#### Written problem:
Restate each line of the listing exactly, without carrying over any pictures.

#### Supplied material:
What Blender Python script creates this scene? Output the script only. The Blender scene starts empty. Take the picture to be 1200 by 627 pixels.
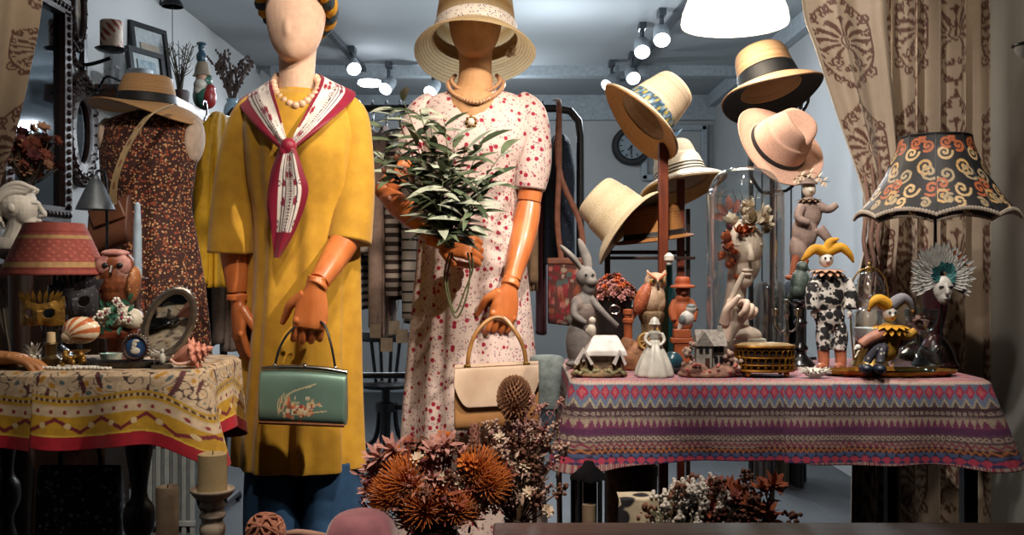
import bpy, math, random
import numpy as np
from mathutils import Vector, Matrix, Euler, Quaternion

SC = bpy.context.scene
COL = SC.collection
F, CZ = 1150.0, 1.0            # focal length in pixels of a 1200 px wide frame, camera height
PI = math.pi
rnd = random.Random(7)


def P(px, py, d):
    return Vector(((px - 600) / F * d, d, CZ - (py - 313.5) / F * d))


def C(h, k=1.0):
    out = []
    for i in (0, 2, 4):
        c = int(h[i:i + 2], 16) / 255
        out.append(k * (c / 12.92 if c <= .04045 else ((c + .055) / 1.055) ** 2.4))
    return tuple(out)


def rgba(c):
    if isinstance(c, str):
        c = C(c)
    return (c[0], c[1], c[2], 1)


# ---------------------------------------------------------------- materials
MATS = {}


def mat(name, col='808080', rough=.6, metal=0., col2=None, scale=40., bump=0., bscale=None, coat=0., sheen=0.,
        trans=0., ior=1.45, emis=None, estr=0., kind='noise', stretch=(1, 1, 1), layers=(), freq=60., duty=.5,
        axis='Z', coord='Object', vamp=.78, detail=4., sss=0., alpha=1., contrast=(.35, .65), transl=0.):
    if name in MATS:
        return MATS[name]
    m = bpy.data.materials.new(name)
    m.use_nodes = True
    nt = m.node_tree
    N, L = nt.nodes, nt.links
    bs = N['Principled BSDF']
    bs.inputs['Roughness'].default_value = rough
    bs.inputs['Metallic'].default_value = metal
    bs.inputs['Coat Weight'].default_value = coat
    bs.inputs['Sheen Weight'].default_value = sheen
    bs.inputs['Transmission Weight'].default_value = trans
    bs.inputs['IOR'].default_value = ior
    bs.inputs['Alpha'].default_value = alpha
    if sss:
        bs.inputs['Subsurface Weight'].default_value = sss
        bs.inputs['Subsurface Scale'].default_value = .01
    if emis is not None:
        bs.inputs['Emission Color'].default_value = rgba(emis)
        bs.inputs['Emission Strength'].default_value = estr
    tc = N.new('ShaderNodeTexCoord')
    mp = N.new('ShaderNodeMapping')
    mp.inputs['Scale'].default_value = stretch
    L.new(tc.outputs[coord], mp.inputs['Vector'])
    vec = mp.outputs['Vector']

    def noise(sc, det=detail):
        n = N.new('ShaderNodeTexNoise')
        n.inputs['Scale'].default_value = sc
        n.inputs['Detail'].default_value = det
        L.new(vec, n.inputs['Vector'])
        return n

    def mix(fac, a, b, mode='MIX'):
        x = N.new('ShaderNodeMix')
        x.data_type = 'RGBA'
        x.blend_type = mode
        for sock, val in ((x.inputs[0], fac), (x.inputs[6], a), (x.inputs[7], b)):
            if hasattr(val, 'is_linked'):
                L.new(val, sock)
            elif isinstance(val, (int, float)):
                sock.default_value = val
            else:
                sock.default_value = rgba(val)
        return x.outputs[2]

    def ramp(src, a, b):
        r = N.new('ShaderNodeMapRange')
        r.inputs['From Min'].default_value = a
        r.inputs['From Max'].default_value = b
        L.new(src, r.inputs['Value'])
        return r.outputs['Result']
    base = rgba(col)
    if kind == 'vcol':
        at = N.new('ShaderNodeAttribute')
        at.attribute_name = 'Col'
        nn = noise(scale)
        v = mix(ramp(nn.outputs['Fac'], .3, .7), (vamp,) * 3, (1.88 - vamp,) * 3)
        c = mix(1.0, at.outputs['Color'], v, 'MULTIPLY')
    elif kind == 'dots':
        nn = noise(scale)
        c = mix(ramp(nn.outputs['Fac'], *contrast), base, rgba(col2) if col2 else tuple(x * .85 for x in base[:3]))
        for (sc, rad, lc, prob) in layers:
            vo = N.new('ShaderNodeTexVoronoi')
            vo.inputs['Scale'].default_value = sc
            L.new(vec, vo.inputs['Vector'])
            mr = N.new('ShaderNodeMapRange')
            mr.inputs['From Min'].default_value = rad * 1.12
            mr.inputs['From Max'].default_value = rad * .88
            L.new(vo.outputs['Distance'], mr.inputs['Value'])
            sp = N.new('ShaderNodeSeparateColor')
            L.new(vo.outputs['Color'], sp.inputs[0])
            lt = N.new('ShaderNodeMath')
            lt.operation = 'LESS_THAN'
            L.new(sp.outputs[0], lt.inputs[0])
            lt.inputs[1].default_value = prob
            mu = N.new('ShaderNodeMath')
            mu.operation = 'MULTIPLY'
            L.new(mr.outputs[0], mu.inputs[0])
            L.new(lt.outputs[0], mu.inputs[1])
            c = mix(mu.outputs[0], c, lc)
    elif kind == 'stripe':
        se = N.new('ShaderNodeSeparateXYZ')
        L.new(vec, se.inputs[0])
        mu = N.new('ShaderNodeMath')
        mu.operation = 'MULTIPLY'
        mu.inputs[1].default_value = freq
        L.new(se.outputs[axis], mu.inputs[0])
        fr = N.new('ShaderNodeMath')
        fr.operation = 'FRACT'
        L.new(mu.outputs[0], fr.inputs[0])
        lt = N.new('ShaderNodeMath')
        lt.operation = 'LESS_THAN'
        lt.inputs[1].default_value = duty
        L.new(fr.outputs[0], lt.inputs[0])
        c = mix(lt.outputs[0], base, col2)
        nn = noise(scale)
    else:
        nn = noise(scale)
        c = mix(ramp(nn.outputs['Fac'], *contrast), base, rgba(col2) if col2 else tuple(x * .78 for x in base[:3]))
    L.new(c, bs.inputs['Base Color'])
    if bump:
        bn = noise(bscale or scale * 3, 3.)
        b = N.new('ShaderNodeBump')
        b.inputs['Strength'].default_value = min(1., bump)
        b.inputs['Distance'].default_value = .004
        L.new(bn.outputs['Fac'], b.inputs['Height'])
        L.new(b.outputs['Normal'], bs.inputs['Normal'])
    if transl:
        tl = N.new('ShaderNodeBsdfTranslucent')
        L.new(c, tl.inputs['Color'])
        mx = N.new('ShaderNodeMixShader')
        mx.inputs[0].default_value = transl
        L.new(bs.outputs[0], mx.inputs[1])
        L.new(tl.outputs[0], mx.inputs[2])
        L.new(mx.outputs[0], N['Material Output'].inputs['Surface'])
    if kind == 'glass':
        lw = N.new('ShaderNodeLayerWeight')
        lw.inputs['Blend'].default_value = .25
        tr = N.new('ShaderNodeBsdfTransparent')
        tr.inputs['Color'].default_value = rgba(col)
        gl = N.new('ShaderNodeBsdfGlossy')
        gl.inputs['Roughness'].default_value = rough
        mx = N.new('ShaderNodeMixShader')
        mr = N.new('ShaderNodeMapRange')
        mr.inputs['To Min'].default_value = .01
        mr.inputs['To Max'].default_value = .55
        L.new(lw.outputs['Facing'], mr.inputs['Value'])
        L.new(mr.outputs[0], mx.inputs[0])
        L.new(tr.outputs[0], mx.inputs[1])
        L.new(gl.outputs[0], mx.inputs[2])
        L.new(mx.outputs[0], N['Material Output'].inputs['Surface'])
    MATS[name] = m
    return m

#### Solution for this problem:
What Blender Python script creates this scene? Output the script only. The Blender scene starts empty. Take the picture to be 1200 by 627 pixels.
import bpy, math, random
import numpy as np
from mathutils import Vector, Matrix, Euler, Quaternion

SC = bpy.context.scene
COL = SC.collection
F, CZ = 1150.0, 1.0            # focal length in pixels of a 1200 px wide frame, camera height
PI = math.pi
rnd = random.Random(7)


def P(px, py, d):
    return Vector(((px - 600) / F * d, d, CZ - (py - 313.5) / F * d))


def C(h, k=1.0):
    out = []
    for i in (0, 2, 4):
        c = int(h[i:i + 2], 16) / 255
        out.append(k * (c / 12.92 if c <= .04045 else ((c + .055) / 1.055) ** 2.4))
    return tuple(out)


def rgba(c):
    if isinstance(c, str):
        c = C(c)
    return (c[0], c[1], c[2], 1)


# ---------------------------------------------------------------- materials
MATS = {}


def mat(name, col='808080', rough=.6, metal=0., col2=None, scale=40., bump=0., bscale=None, coat=0., sheen=0.,
        trans=0., ior=1.45, emis=None, estr=0., kind='noise', stretch=(1, 1, 1), layers=(), freq=60., duty=.5,
        axis='Z', coord='Object', vamp=.78, detail=4., sss=0., alpha=1., contrast=(.35, .65), transl=0.):
    if name in MATS:
        return MATS[name]
    m = bpy.data.materials.new(name)
    m.use_nodes = True
    nt = m.node_tree
    N, L = nt.nodes, nt.links
    bs = N['Principled BSDF']
    bs.inputs['Roughness'].default_value = rough
    bs.inputs['Metallic'].default_value = metal
    bs.inputs['Coat Weight'].default_value = coat
    bs.inputs['Sheen Weight'].default_value = sheen
    bs.inputs['Transmission Weight'].default_value = trans
    bs.inputs['IOR'].default_value = ior
    bs.inputs['Alpha'].default_value = alpha
    if sss:
        bs.inputs['Subsurface Weight'].default_value = sss
        bs.inputs['Subsurface Scale'].default_value = .01
    if emis is not None:
        bs.inputs['Emission Color'].default_value = rgba(emis)
        bs.inputs['Emission Strength'].default_value = estr
    tc = N.new('ShaderNodeTexCoord')
    mp = N.new('ShaderNodeMapping')
    mp.inputs['Scale'].default_value = stretch
    L.new(tc.outputs[coord], mp.inputs['Vector'])
    vec = mp.outputs['Vector']

    def noise(sc, det=detail):
        n = N.new('ShaderNodeTexNoise')
        n.inputs['Scale'].default_value = sc
        n.inputs['Detail'].default_value = det
        L.new(vec, n.inputs['Vector'])
        return n

    def mix(fac, a, b, mode='MIX'):
        x = N.new('ShaderNodeMix')
        x.data_type = 'RGBA'
        x.blend_type = mode
        for sock, val in ((x.inputs[0], fac), (x.inputs[6], a), (x.inputs[7], b)):
            if hasattr(val, 'is_linked'):
                L.new(val, sock)
            elif isinstance(val, (int, float)):
                sock.default_value = val
            else:
                sock.default_value = rgba(val)
        return x.outputs[2]

    def ramp(src, a, b):
        r = N.new('ShaderNodeMapRange')
        r.inputs['From Min'].default_value = a
        r.inputs['From Max'].default_value = b
        L.new(src, r.inputs['Value'])
        return r.outputs['Result']
    base = rgba(col)
    if kind == 'vcol':
        at = N.new('ShaderNodeAttribute')
        at.attribute_name = 'Col'
        nn = noise(scale)
        v = mix(ramp(nn.outputs['Fac'], .3, .7), (vamp,) * 3, (1.88 - vamp,) * 3)
        c = mix(1.0, at.outputs['Color'], v, 'MULTIPLY')
    elif kind == 'dots':
        nn = noise(scale)
        c = mix(ramp(nn.outputs['Fac'], *contrast), base, rgba(col2) if col2 else tuple(x * .85 for x in base[:3]))
        for (sc, rad, lc, prob) in layers:
            vo = N.new('ShaderNodeTexVoronoi')
            vo.inputs['Scale'].default_value = sc
            L.new(vec, vo.inputs['Vector'])
            mr = N.new('ShaderNodeMapRange')
            mr.inputs['From Min'].default_value = rad * 1.12
            mr.inputs['From Max'].default_value = rad * .88
            L.new(vo.outputs['Distance'], mr.inputs['Value'])
            sp = N.new('ShaderNodeSeparateColor')
            L.new(vo.outputs['Color'], sp.inputs[0])
            lt = N.new('ShaderNodeMath')
            lt.operation = 'LESS_THAN'
            L.new(sp.outputs[0], lt.inputs[0])
            lt.inputs[1].default_value = prob
            mu = N.new('ShaderNodeMath')
            mu.operation = 'MULTIPLY'
            L.new(mr.outputs[0], mu.inputs[0])
            L.new(lt.outputs[0], mu.inputs[1])
            c = mix(mu.outputs[0], c, lc)
    elif kind == 'stripe':
        se = N.new('ShaderNodeSeparateXYZ')
        L.new(vec, se.inputs[0])
        mu = N.new('ShaderNodeMath')
        mu.operation = 'MULTIPLY'
        mu.inputs[1].default_value = freq
        L.new(se.outputs[axis], mu.inputs[0])
        fr = N.new('ShaderNodeMath')
        fr.operation = 'FRACT'
        L.new(mu.outputs[0], fr.inputs[0])
        lt = N.new('ShaderNodeMath')
        lt.operation = 'LESS_THAN'
        lt.inputs[1].default_value = duty
        L.new(fr.outputs[0], lt.inputs[0])
        c = mix(lt.outputs[0], base, col2)
        nn = noise(scale)
    else:
        nn = noise(scale)
        c = mix(ramp(nn.outputs['Fac'], *contrast), base, rgba(col2) if col2 else tuple(x * .78 for x in base[:3]))
    L.new(c, bs.inputs['Base Color'])
    if bump:
        bn = noise(bscale or scale * 3, 3.)
        b = N.new('ShaderNodeBump')
        b.inputs['Strength'].default_value = min(1., bump)
        b.inputs['Distance'].default_value = .004
        L.new(bn.outputs['Fac'], b.inputs['Height'])
        L.new(b.outputs['Normal'], bs.inputs['Normal'])
    if transl:
        tl = N.new('ShaderNodeBsdfTranslucent')
        L.new(c, tl.inputs['Color'])
        mx = N.new('ShaderNodeMixShader')
        mx.inputs[0].default_value = transl
        L.new(bs.outputs[0], mx.inputs[1])
        L.new(tl.outputs[0], mx.inputs[2])
        L.new(mx.outputs[0], N['Material Output'].inputs['Surface'])
    if kind == 'glass':
        lw = N.new('ShaderNodeLayerWeight')
        lw.inputs['Blend'].default_value = .25
        tr = N.new('ShaderNodeBsdfTransparent')
        tr.inputs['Color'].default_value = rgba(col)
        gl = N.new('ShaderNodeBsdfGlossy')
        gl.inputs['Roughness'].default_value = rough
        mx = N.new('ShaderNodeMixShader')
        mr = N.new('ShaderNodeMapRange')
        mr.inputs['To Min'].default_value = .01
        mr.inputs['To Max'].default_value = .55
        L.new(lw.outputs['Facing'], mr.inputs['Value'])
        L.new(mr.outputs[0], mx.inputs[0])
        L.new(tr.outputs[0], mx.inputs[1])
        L.new(gl.outputs[0], mx.inputs[2])
        L.new(mx.outputs[0], N['Material Output'].inputs['Surface'])
    MATS[name] = m
    return m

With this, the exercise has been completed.